Ik zit nog steeds gedeeltelijk in de WAO. Een aantal jaren na het ongeval kon ik mijn werk oppakken voor 23 van de 38 uur. Nu werk ik nog 16 uur. Dat komt ook doordat ik buikvlies- en blaaskanker heb. Officieel ben ik afgekeurd, maar wat ik kan, wil ik graag blijven doen. Ik wil me niet afhankelijk laten worden van wat ik mankeer. Ik werk nu vooral in de avond. Dan is op de afdeling de grootste druk eraf.
Het ongeluk heeft me wel veranderd. Enerzijds sta je erdoor stil bij de ernst van het leven. Je weet: het had heel anders kunnen aflopen. Anderzijds heeft het me leren relativeren. Bij veel dingen denk ik: Waar maak ik me eigenlijk druk om? Het heeft me ook geholpen om positief tegen het leven aan te kijken. Ik probeer te zien wat ik wél heb in plaats van wat ik niet heb. Ik gaf dat advies ook altijd aan mijn patiënten. Een goed advies, denk ik. Maar als je –bij wijze van spreken– aan de andere kant van de tafel zit, voelt het toch wel anders.
Ik kom nog regelmatig op de plaats van het ongeluk. Emotioneel doet het me niets meer. Maar natuurlijk komen er wel veel gedachten naar boven. Ik wil benadrukken dat mijn echtgenote ook heel veel voor me heeft gedaan. Haar leven veranderde ook enorm door het ongeluk. Helaas liep ons huwelijk tien jaar erna stuk. Het contact tussen ons is wel weer goed.
STRAKS
Inmiddels is er in Hellevoetsluis een meldpunt voor onveilige verkeerssituaties. Het is opgezet door mijn zoon, degene die me op straat heeft zien liggen. Hij is een paar jaar CDA-raadslid geweest. Gek genoeg heb ik het kruispunt van het ongeluk niet aangemeld. Waarom niet, weet ik niet precies. Misschien leek het me minder urgent dan de zeer gevaarlijke punten? Maar aanmelden kan altijd, dus dat had ik zeker moeten doen. Als de foto voor dit artikel wordt gemaakt, ga ik eens goed kijken hoe de situatie er op dit moment precies is.

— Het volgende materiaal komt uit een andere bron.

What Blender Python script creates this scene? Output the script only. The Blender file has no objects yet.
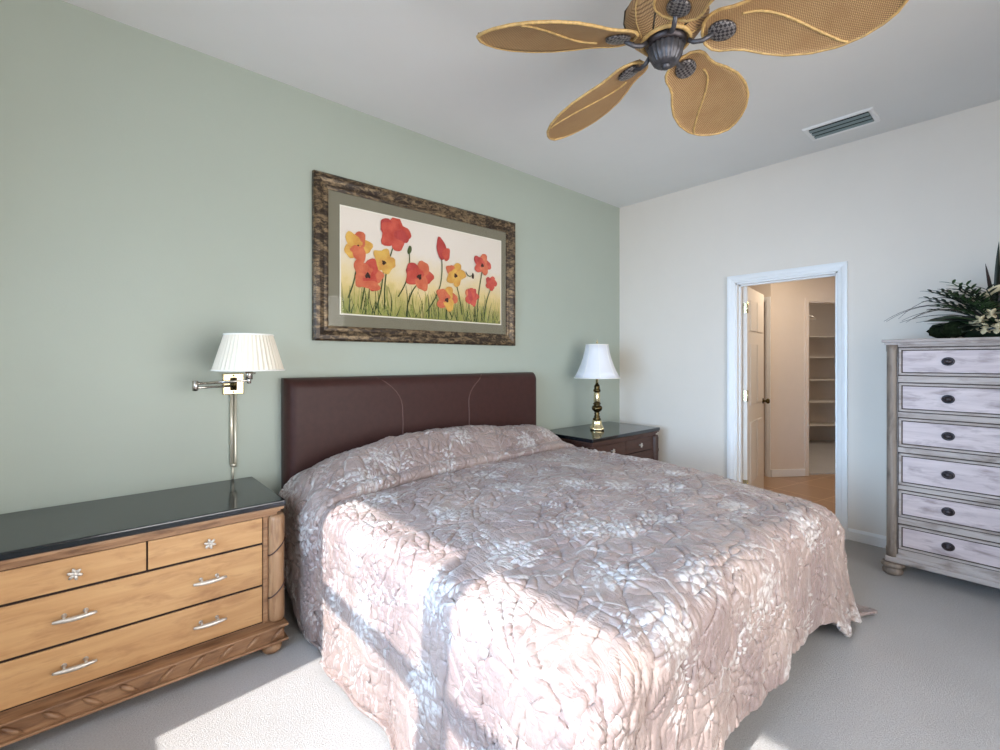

Hoe mijn persoonlijke toekomst eruitziet is heel onzeker, omdat ik twee ziektes onder de leden heb. Als er alleen de gevolgen van het ongeluk waren, was het nog te overzien. Nu hangt er altijd een zwaard boven mijn hoofd. Ik kan alleen maar afwachten, want ik wil geen chemokuren en bestralingen zijn in mijn situatie niet mogelijk. De komende tijd wil ik gewoon de dingen blijven doen die ik normaal ook zou doen. Ik wil mijn leven nuttig invullen. Dat lukt, met ups en downs.